Sung in America, though, there is always the haunting of the colonial, the overwriting of indigeneity. What can the Anglo folk tradition be to the land? Where is home? Offa was an Anglo-Saxon king, before the colonization by Normans still lamented in literature by English antiglobalists such as Paul Kingsnorth (whether this is conservative parochialism or woke anticolonialism is best decided by you yourself, gentle reader). Some musicians — neofolk, I’m looking at you — have been all too eager to connect folk traditions to racism. Which is not to tar Offa Rex with this brush (that devaluing of blackness even in metaphor, written into the language itself). But that said, the question is not addressed here, as it is in the “technofolk” of an artist like Huerco S., and those living “ghosts” need to be brought into existence in reflection, however fleeting. They can’t go unsaid.
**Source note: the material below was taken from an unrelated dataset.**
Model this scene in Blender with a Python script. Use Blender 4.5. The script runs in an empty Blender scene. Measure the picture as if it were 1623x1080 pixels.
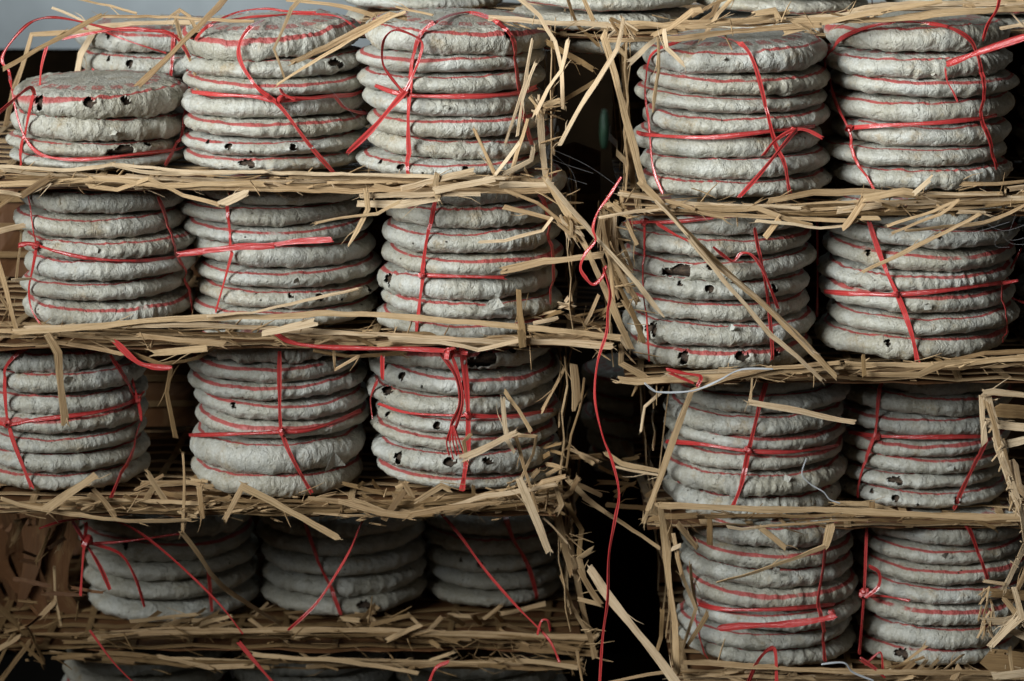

Gender, too, lingers spectral at the edges of tradition — left unchallenged here in the rape-to-happy-ending of “Bonny May,” but interrogated in Offa Rex’s gorgeous rendition of “Willie o’ Winsbury,” in which, rare in the canon, gender reversal is considered and forbidden love rewarded:

“It is no wonder,’ said the King
‘That my daughter’s heart you did win
If I was a woman as I am a man
Your bedfellow I should have been”

A third and final (holy) spirit in our uncanny trinity: in England, writes Young, folk is also haunted by the Industrial Revolution and the First World War, moments at which all that is solid is smashed into smithereens, to be reassembled in Taylorist technologies of dehumanization. Shropshire lads hung suspended between two eras:

Ah, spring was sent for lass and lad,
‘Tis now the blood runs gold,
And man and maid had best be glad
Before the world is old.
What flowers to-day may flower to-morrow,
But never as good as new…

But the world is so old already! And so marked and tracked, without innocence, full of echoes that no longer have a source.